A novel with a profound sense of serenity, grace
Mint Mumbai|February 17, 2024
Upamanyu Chatterjee's 'Lorenzo Searches For The Meaning Of Life' is a cleverly self-reflexive novel that wears its scholarship lightly
Somak Ghoshal
A novel with a profound sense of serenity, grace

If there's a common theme that runs through the novels of Upamanyu Chatterjee, it is his enduring, some would say endearing, interest in the lives of social misfits.

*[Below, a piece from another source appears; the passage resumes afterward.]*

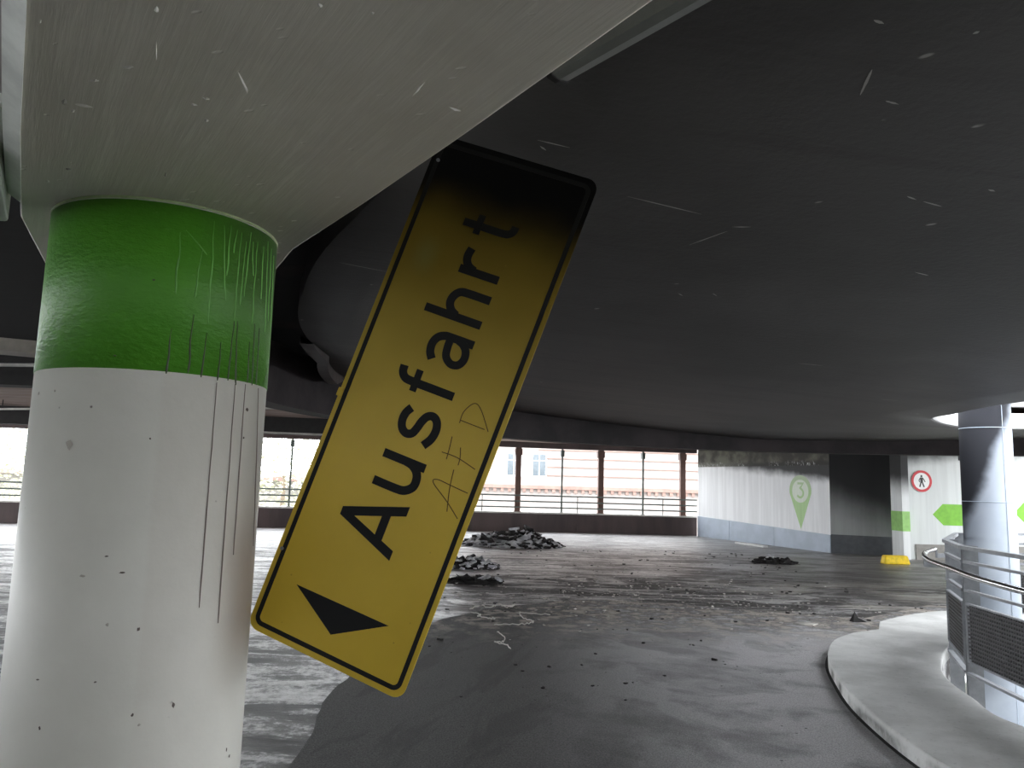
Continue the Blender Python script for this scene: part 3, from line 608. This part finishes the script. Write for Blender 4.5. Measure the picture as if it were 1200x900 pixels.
# ------------------------------------------------------------------ well railing
rl = thing('railing', 'galvanised steel railing with dark grating panels round the light well', 'railing')
RP = [(3.46, 4.6), (3.62, 6.22), (3.97, 7.08), (4.82, 8.38), (5.9, 8.86), (7.1, 8.4), (7.75, 7.0), (7.1, 5.15), (5.5, 4.12), (4.2, 4.1)]
NP = len(RP)
for i in range(NP):
    p = Vector((*RP[i], 0)); q = Vector((*RP[(i + 1) % NP], 0)); o_ = Vector((*RP[i - 1], 0))
    tn = ((q - p).normalized() + (p - o_).normalized()).normalized(); nr = Vector((tn.y, -tn.x, 0))
    inw = Vector((5.8, 6.7, 0)) - p
    if nr.dot(inw) < 0: nr = -nr
    pm = MB()
    for s2 in (-1, 1):
        pm.beam(p + tn * .022 * s2 + nr * .05 + Vector((0, 0, -.22)), p + tn * .022 * s2 + nr * .05 + Vector((0, 0, 1.22)), .11, .008, up=tn)
    pm.build('post', 'steel', rl)
    d = (q - p).normalized(); L = (q - p).length
    zr = Vector((0, 0, 1))
    MB().beam(p + zr * 1.205, q + zr * 1.205, .05, .028).build('top_rail', 'steel', rl)
    for zz in (1.095, .985, .875): MB().beam(p + zr * zz + d * .03, q + zr * zz - d * .03, .03, .02).build('rail', 'steel', rl)
    MB().beam(p + zr * .245 + d * .03, q + zr * .245 - d * .03, .04, .02).build('low_rail', 'steel', rl)
    fr_ = MB()
    for zz in (.335, .775): fr_.beam(p + zr * zz + d * .05, q + zr * zz - d * .05, .03, .012)
    for e_ in (p + d * .05, q - d * .05): fr_.beam(e_ + zr * .33, e_ + zr * .78, .03, .012, up=d)
    fr_.build('panel_frame', 'steel', rl)
    gt = MB(); nh = 15
    for k in range(1, nh): gt.beam(p + zr * (.335 + .44 * k / nh) + d * .055, q + zr * (.335 + .44 * k / nh) - d * .055, .014, .011)
    nv = int((L - .11) / .032)
    for k in range(1, nv):
        e_ = p + d * (.055 + (L - .11) * k / nv); gt.beam(e_ + zr * .335, e_ + zr * .775, .010, .015, up=d)
    gt.build('grating', 'grating', rl, kind='stuff')
hr = spline([(3.05, 4.0), (3.10, 4.68), (3.24, 5.42), (3.44, 6.08), (3.62, 6.68), (3.84, 7.2), (4.12, 7.70), (4.50, 8.22)], 8, closed=False)
MB().tube([(x, y, 1.05) for x, y in hr], .021, 12).build('handrail', 'stainless', rl, smooth=True)
for a, b_ in (((3.62, 6.22), (3.46, 6.16)), ((3.97, 7.08), (3.80, 7.12)), ((4.82, 8.38), (4.50, 8.20)), ((3.46, 4.6), (3.10, 4.65))):
    m = MB(); m.beam((*a, .985), (*b_, .985), .012, .045); m.beam((*b_, .965), (*b_, 1.04), .02, .012); m.build('bracket', 'steel', rl)
m = MB()
for k, (x, y) in enumerate(((3.62, 6.22), (3.97, 7.08))):
    m.cyl((0, 0), .011, 0, .02, 8); 
# ------------------------------------------------------------------ far facade posts and parapet rail
def at_fac(x):
    for p, q in zip(FA, FA[1:]):
        if p[0] <= x <= q[0]: return p[1] + (q[1] - p[1]) * (x - p[0]) / (q[0] - p[0])
for x, nm, lab in ((.30, 'thick', 'broad brown steel post on the far parapet, nearest the yellow sign'), (3.21, 'thick', 'broad brown steel post on the far parapet, the middle one in the opening'), (6.12, 'thick', 'broad brown steel post on the far parapet, beside the white wall'),
                   (1.84, 'thin', 'slim grey post on the far parapet between the first and second broad posts'), (4.71, 'thin', 'slim grey post on the far parapet between the second and third broad posts'), (-7.14, 'thin', 'slim green grey post with a boxy head in the gap between column and sign'), (-12.0, 'thin2', None)):
    if lab is None: continue
    Y = at_fac(x) + .14; t = thing('steel_post', lab, 'post', (x, Y, .67), 0, 'posts on the far parapet')
    wd = .19 if nm == 'thick' else .055
    MB().box((0, 0, 1.1), (wd, .12 if nm == 'thick' else .05, 2.2), .19).build('shaft', 'brown_steel' if nm == 'thick' else 'green_steel', t)
    MB().box((0, 0, 2.05), (wd + .06, .16, .22), .19).build('head', 'brown_steel' if nm == 'thick' else 'green_steel', t)
    MB().box((0, 0, .01), (wd + .05, .14, .02), .19).build('foot_plate', 'brown_steel' if nm == 'thick' else 'green_steel', t)
pr_ = thing('parapet_railing', 'thin grey three-bar railing running along the far parapet', 'railing')
for zz in (1.23, 1.03, .83):
    MB().tube([(p[0], p[1] + .02, zz) for p in FA], .026, 6).build('rail', 'green_steel', pr_)
for x in (-18, -14.7, -11, -3.6, -.9, 2.4, 5.4):
    MB().box((x, at_fac(x) + .03, .95), (.03, .03, .6)).build('stanchion', 'green_steel', pr_)

# ------------------------------------------------------------------ ceiling fittings
d = Vector((.628, -.777, 0)).normalized(); s0 = Vector((.103, 2.15, 0)); zb = 2.79
bt = thing('batten_light', 'dead fluorescent batten light on the black ceiling beside the girder', 'lamp', (0, 0, 0))
m = MB(); prof = [(-.05, .08), (-.05, .03), (-.03, .005), (0, 0), (.03, .005), (.05, .03), (.05, .08)]
sd = Vector((-d.y, d.x, 0)) * -1
vs = []
for t in (0.02, 1.25):
    for a, h in prof: q = s0 + d * t + sd * -a; vs.append((q.x, q.y, zb + h))
n = len(prof)
m.add(vs, [(i, (i + 1) % n, n + (i + 1) % n, n + i) for i in range(n)] + [tuple(range(n)), tuple(range(2 * n - 1, n - 1, -1))]); m.build('diffuser', 'lamp', bt, smooth=False)
for t in (0, 1.25):
    m = MB(); vs = []
    for tt in (t, t + .02):
        for a, h in prof: q = s0 + d * tt + sd * -a * 1.06; vs.append((q.x, q.y, zb + (h - .08) * 1.06 + .08))
    m.add(vs, [(i, (i + 1) % n, n + (i + 1) % n, n + i) for i in range(n)] + [tuple(range(n)), tuple(range(2 * n - 1, n - 1, -1))]); m.build('end_cap', 'shade', bt)
jb = thing('duct_box', 'grey green metal box hung beside the girder at the left edge', 'box', (-1.2, 1.5, 2.15))
MB().prism([(.06, .165), (.24, -.145), (-.3, -.32), (-.5, .12)], 0, .12).build('body', 'box', jb, bev=.006)
MB().prism([(.055, .175), (.25, -.155), (.21, -.165), (.03, .155)], .12, .14).build('lid_lip', 'girder_edge', jb)
MB().beam((-.2, -.05, .12), (-.2, -.05, .91), .03, .01, up=Vector((1, 0, 0))).build('hanger', 'box', jb)
ct = thing('cable_tray', 'pale flat cable tray crossing under the black ceiling left of the column', 'cable tray')
MB().beam((-9.5, 3.9, 2.655), (-2.72, 7.45, 2.655), .30, .11).build('tray', 'tray', ct)
for t in (.2, .55, .9): 
    q = Vector((-9.5, 3.9, 2.71)).lerp(Vector((-2.72, 7.45, 2.71)), t); MB().beam(q, (q.x, q.y, 3.055), .03, .03, up=Vector((1, 0, 0))).build('hanger', 'shade', ct)
for pts, lab in (([(-14, 10.2, 2.84), (-3.2, 8.7, 2.84)], 'pale thin conduit under the ceiling just below the cable tray'), ([(-14, 17.2, 2.86), (-3.0, 13.6, 2.86)], 'pale thin conduit crossing below the board-marked ceiling'), ([(-14, 17.37, 2.70), (-1.5, 19.3, 2.66)], 'pale thin conduit fixed along the dark beam before the far opening')):
    t = thing('conduit', lab, 'pipe', group='conduits under the left ceiling'); MB().tube(pts, .022, 8).build('pipe', 'pipe', t)
    if pts[0][1] != 17.37:
        for f in (.3, .8):
            q = Vector(pts[0]).lerp(Vector(pts[1]), f); MB().beam(q, (q.x, q.y, 3.055), .015, .015, up=Vector((1, 0, 0))).build('clip', 'shade', t)
hb = thing('ceiling_bracket', 'small sooty bracket hanging under the ceiling before the pale wall', 'bracket', (10.6, 18.2, 2.5))
MB().box((0, 0, .22), (.5, .08, .05)).build('arm', 'shade', hb); MB().box((.08, 0, .08), (.12, .08, .24)).build('drop', 'dado_dark', hb); MB().box((-.1, 0, .4), (.05, .05, .34)).build('stem', 'shade', hb)

# ------------------------------------------------------------------ wall sign and yellow block
ws = thing('prohibition_sign', 'round red-rimmed no pedestrians sign on the pale wall', 'sign', (10.62, 19.93, 1.98), math.atan2(.6, 7.8))
def vdisc(r, y0, y1, n=40, cx=0, cz=0, inner=None):
    b = MB(); c0 = [(cx + r * math.cos(2 * PI * i / n), cz + r * math.sin(2 * PI * i / n)) for i in range(n)]
    if inner is None:
        vs = [(p[0], y0, p[1]) for p in c0] + [(p[0], y1, p[1]) for p in c0]
        return b.add(vs, [(i, (i + 1) % n, n + (i + 1) % n, n + i) for i in range(n)] + [tuple(range(n)), tuple(range(2 * n - 1, n - 1, -1))])
    c1 = [(cx + inner * math.cos(2 * PI * i / n), cz + inner * math.sin(2 * PI * i / n)) for i in range(n)]
    vs = [(p[0], yy, p[1]) for yy in (y0, y1) for p in c0 + c1]; fs = []
    for i in range(n):
        k = (i + 1) % n; fs += [(i, k, n + k, n + i), (2 * n + i, 3 * n + i, 3 * n + k, 2 * n + k), (i, 2 * n + i, 2 * n + k, k), (n + i, n + k, 3 * n + k, 3 * n + i)]
    return b.add(vs, fs)
vdisc(.275, -.022, 0).build('disc', 'white', ws)
vdisc(.278, -.026, -.021, inner=.215).build('red_rim', 'red', ws)
m = vdisc(.027, -.026, -.021, 16, .0, .128)
def seg(p, q, wd):
    b = MB().ribbon([p, q], wd, 0, .005); m.add([(x, -.026 + z, y) for x, y, z in b.v], b.f)
seg((0, .095), (.0, -.015), .07); seg((-.01, -.01), (-.055, -.15), .034); seg((.012, -.01), (.062, -.15), .034); seg((-.03, .085), (-.072, .02), .022); seg((-.072, .02), (-.05, -.03), .02); seg((.03, .085), (.07, .03), .022); seg((.07, .03), (.095, -.02), .02)
m.build('pedestrian', 'ink', ws)
yb = thing('kerb_block', 'worn yellow concrete kerb block at the foot of the white pillar', 'block', (9.12, 18.4, 0), .05)
MB().add([(-.31, -.13, 0), (.31, -.13, 0), (.31, .13, 0), (-.31, .13, 0), (-.27, -.09, .2), (.27, -.09, .2), (.27, .09, .2), (-.27, .09, .2)], [(0, 1, 5, 4), (1, 2, 6, 5), (2, 3, 7, 6), (3, 0, 4, 7), (4, 5, 6, 7), (3, 2, 1, 0)]).build('block', 'yellow', yb, bev=.03)
lp = tag(MB().beam((6.98, 23.75, .03), (7.42, 22.45, .03), .16, .05).build('strip', 'white'), 'white strip of trim lying on the floor along the dado', 'strip')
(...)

Starting with the unforgettable Agastya Sen of English, August (1988), his debut novel, each of Chatterjee's protagonists, all men, is a study in eccentricity, twisted appetites, and an insatiable capacity for Rabelaisian humour.

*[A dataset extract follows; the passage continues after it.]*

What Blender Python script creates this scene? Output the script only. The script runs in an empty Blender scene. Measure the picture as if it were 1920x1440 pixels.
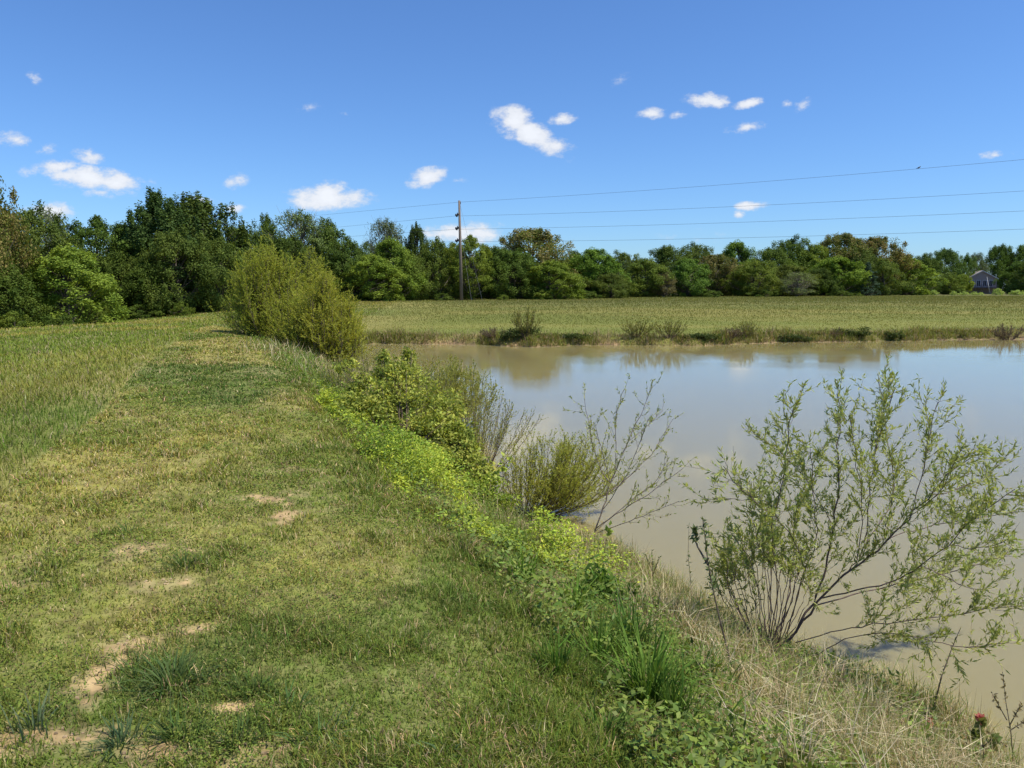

Between Jamun in The Last Burden (2000) and Way To Go (2010), Bhola in Weight Loss (2006), Nirip in Fairy Tales At Fifty (2015), and Parmatma in Villainy (2022), Chatterjee has covered the whole gamut of human experience, all the seven deadly sins and every unspeakable horror that lies beyond. For his heroes (or anti-heroes, if you prefer), no fantasy is beyond the pale, every weakness of the flesh is to be indulged in, and the rulebook of morality exists only to be violated, in word and deed.

It is for this reason that Chatterjee's new novel, Lorenzo Searches For The Meaning Of Life, comes to readers, especially his long-term admirers, as a bit of shock. Based on the true story of Fabrizio Senesi, who, Chatterjee claims, is "a good friend" of his, it is his most sober book by far. Instead of Chatterjee's trademark acerbic wit, we encounter a gentle soul in the omniscient narrator, who speaks in a prissily measured tone. Is it softness that's been wrought by time (Chatterjee turns 65 this year), or a masterly Houdini act by one of the most original voices of his generation? Either way, Lorenzo is a delight to read, especially the first half, which is set in Trieste, Italy. As the story begins, the eponymous protagonist is a youth of 21, earnest and serious, but scarred by the wounds of a road accident that has left him with a steel plate in one of his limbs. As with any nearfatal trauma, Lorenzo is led to reflect on the Big Questions of existence as he lies recuperating.